I've pruned the roses (well, some of them); the butterfly bush seems to be squashed behind the Rose of Sharon and I'm not sure what to do about it; fork organic matter? Not today. Same with top-dressing. The aerator guy came last week and it's really too soon to fertilize the grass no matter what the guru says. Do I want to kill myself mowing that verdant lawn? Do I really want to encourage it this soon? I don't think so. Besides I've seen his garden. He has no lawn, well, maybe two long strips.
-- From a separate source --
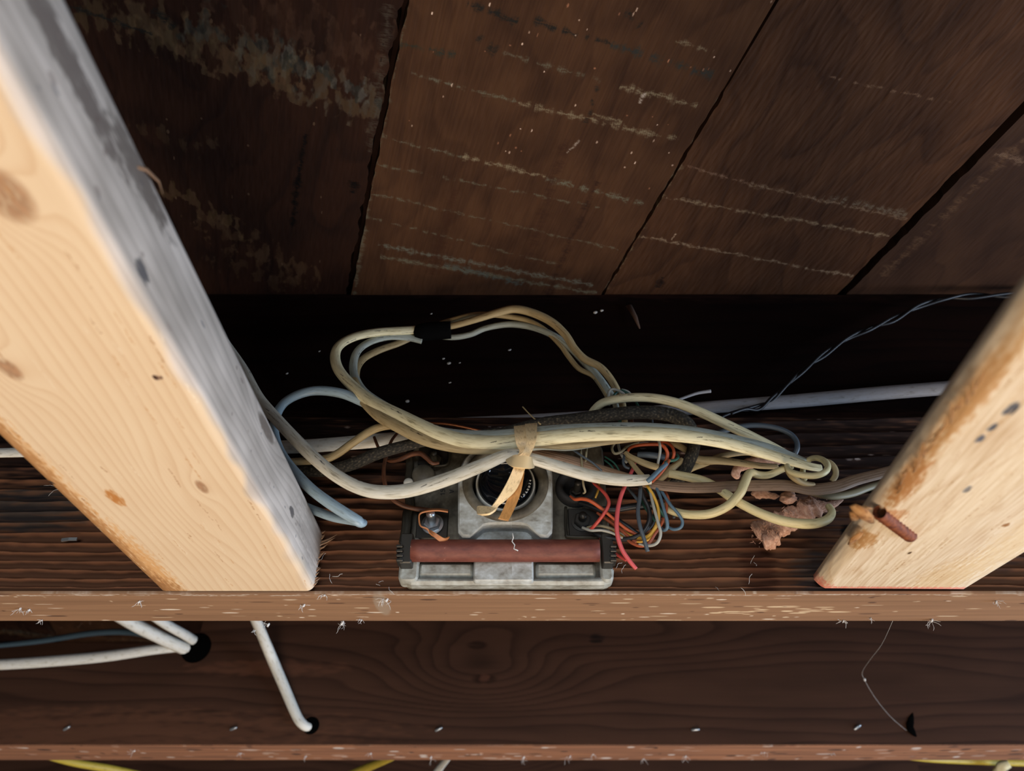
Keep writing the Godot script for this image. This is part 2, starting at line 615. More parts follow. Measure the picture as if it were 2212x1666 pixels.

While I was mowing last weekend, I checked on the Nepeta "Six Hills Giant" which I cut back drastically a few weeks ago. This plant has been growing next to the driveway for years. See that crack in the concrete? Six Hills likes to throw runners out there too, so it looks like I grow flowers in the middle of the driveway. When my son was a teenager he drove over it every day to get his car in the garage. He said he always enjoyed that since it smelled so good after he crushed it. A teenager noticed that? It gladdened my heart and it obviously didn't hurt the nepeta in the long run.

Before the Easter Bunny came, here is the freshly mowed front lawn complete with aerator plugs. In the background is a Flowering Quince (japonica) that I see I should have trimmed last spring after it bloomed. Too much Quince, not enough Flowering.

Well, must go, I have an appointment with an Easter Bunny (ears first)!